If I want a poem that will make me laugh, or at the very least not make me want to disown everything I am as imperialist and right wing, I have to turn to Shel Silverstein or Roald Dahl or Ogden Nash, all of whom live in the youth section of bookstores and libraries, or on the shelves of my mother’s third grade classroom. The subject matter, yes, is often juvenile, but that is the audience that we have given to light verse poets. They are assigned illustrators and make more money than any “legitimate” poet by writing about homework and dirty socks. But my God, are their toes pointed! They use rhyme and meter and wit that are often wasted on their audience. This kind of wit and humor should not be relegated to the nursery, but should be embraced as welcome reprieve from the near-unbearable weight of sociopolitical treatises and unnaturing of nature. Good poets should be able to write light verse without anyone fearing for their talent, and should be able to publish poems that aren’t trying to explain or solve the problems of the world or the human race or even of one human’s existence because, in a troubled world, those poems that make us laugh can be every bit as valuable as those that make us weep.

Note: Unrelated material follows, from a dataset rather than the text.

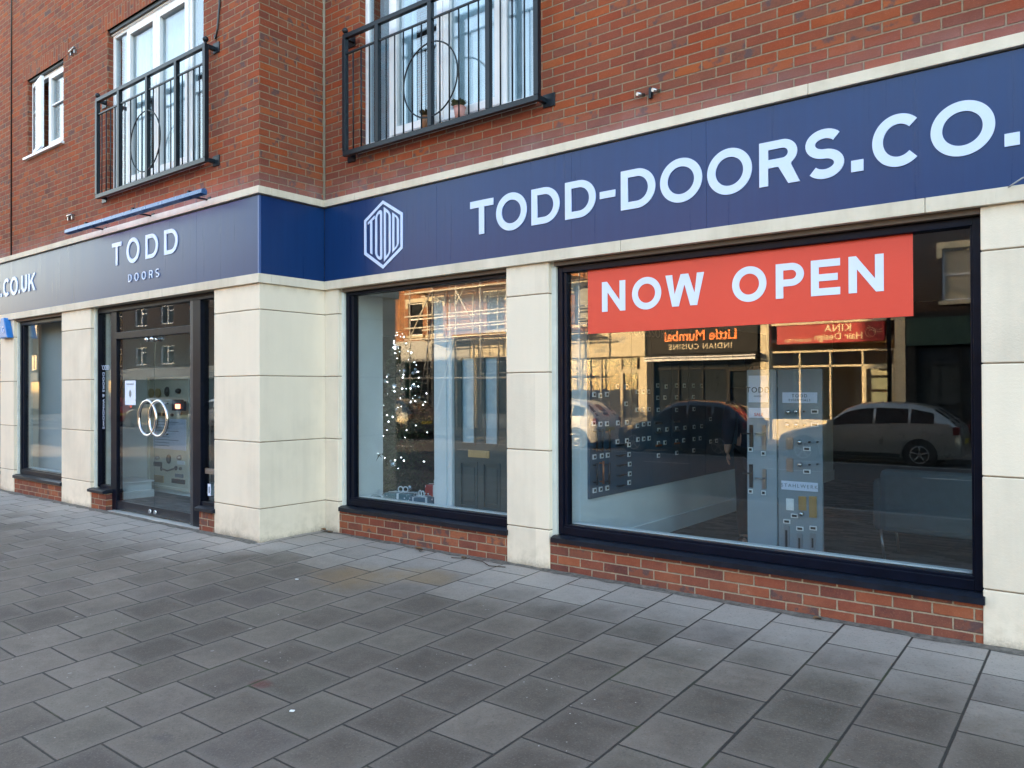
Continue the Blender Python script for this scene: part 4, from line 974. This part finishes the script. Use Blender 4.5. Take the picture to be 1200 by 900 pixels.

A gymnast loses points if any part of his sculpted self touches the blue mat outside the white lines, and more than one has lost a medal because his thumb toe crossed or his top heavy torso tipped him out while he tried to set up his next sequence of earthbound acrobatics. The abdominal muscles may control the flips and the shoulders cushion the landing; the hands might elevate the body for those awe-inspiring flares that, by rights, belong on the pommel horse, and the thighs provide liftoff, but it is those pointed toes and little, dancing, strangely funny steps that keep the routine going, that are the taxiway between landing and takeoff. So let the man prance. Let light verse give the poetry reader a break between incredible works of heartbreaking genius. Let the poet/gymnast take a moment to breathe between triple back flips and power tumbling, without threat of sending him back to the YMCA gymnasium to coach summer camp. And let the world see him do it, because it makes us laugh.